To rebuild this connection, Eliott Silhol uses parietal pigments and the hazards of matter. His aim is to depict human figures within abstract vibrations evocative of the earthly placenta. This practice is inspired by pareidolia, a cognitive aptitude native to humans which allows them to observe or sense familiar shapes and symbols within randomized elements. Pareidolia seems to have been largely used by “artists” of the Paleolithic period to detect and reveal animal and therianthropic representations on the cave walls.  

Eliott’s drawing representations of the human figure, body and movement are made with a rapid line of varying width and intensity. This fulgurant drawing style expresses the vital energy within human beings, overlaid on parietal and circular backgrounds reminiscent of the passage of Time – and its inexistence (infinity).

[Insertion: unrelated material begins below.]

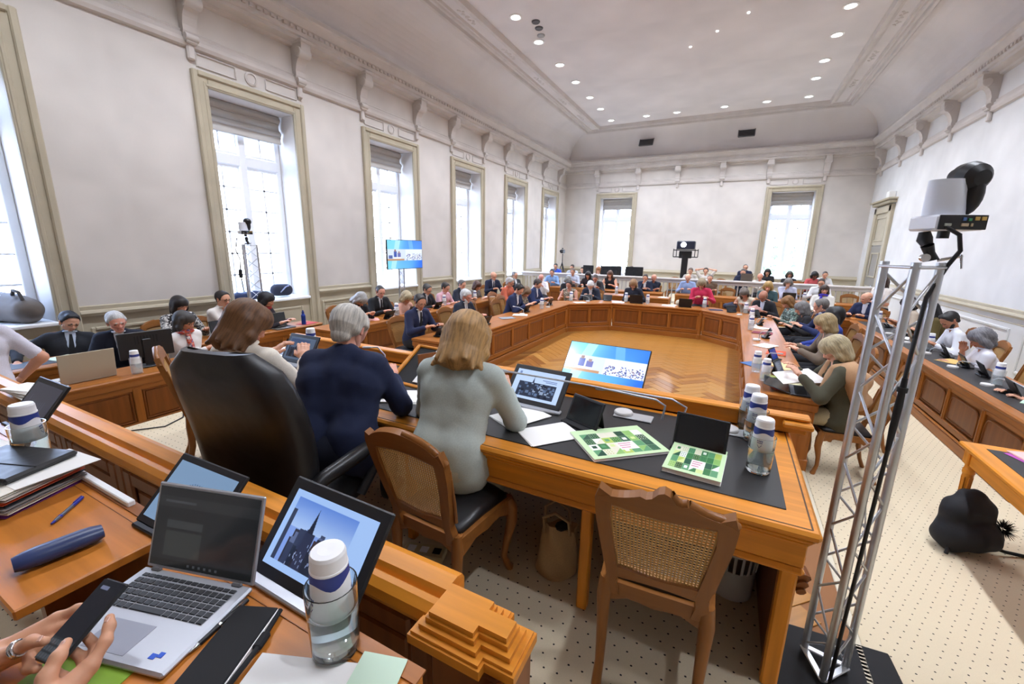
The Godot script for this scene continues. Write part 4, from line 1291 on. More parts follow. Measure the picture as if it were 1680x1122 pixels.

His painting technique uses the traditional paint brush as well as knife blades and the use of his hands, the absolute primitive tool in direct touch with matter. Oil paint – associated with classical and academic techniques (culture) – is enhanced by archaic dry pigments and charcoal (nature).

He depicts anthropomorphic figures and symbols on mineral-like surfaces, creating “human fossils” evocative of the Anthropocene and the common destiny of humans – and more broadly, life – with mineral elements. These fossils suggest the inclusion of mineral elements within the very definition of life.

If a planet becomes a unified living organism, its mineral is like the bones in the human body.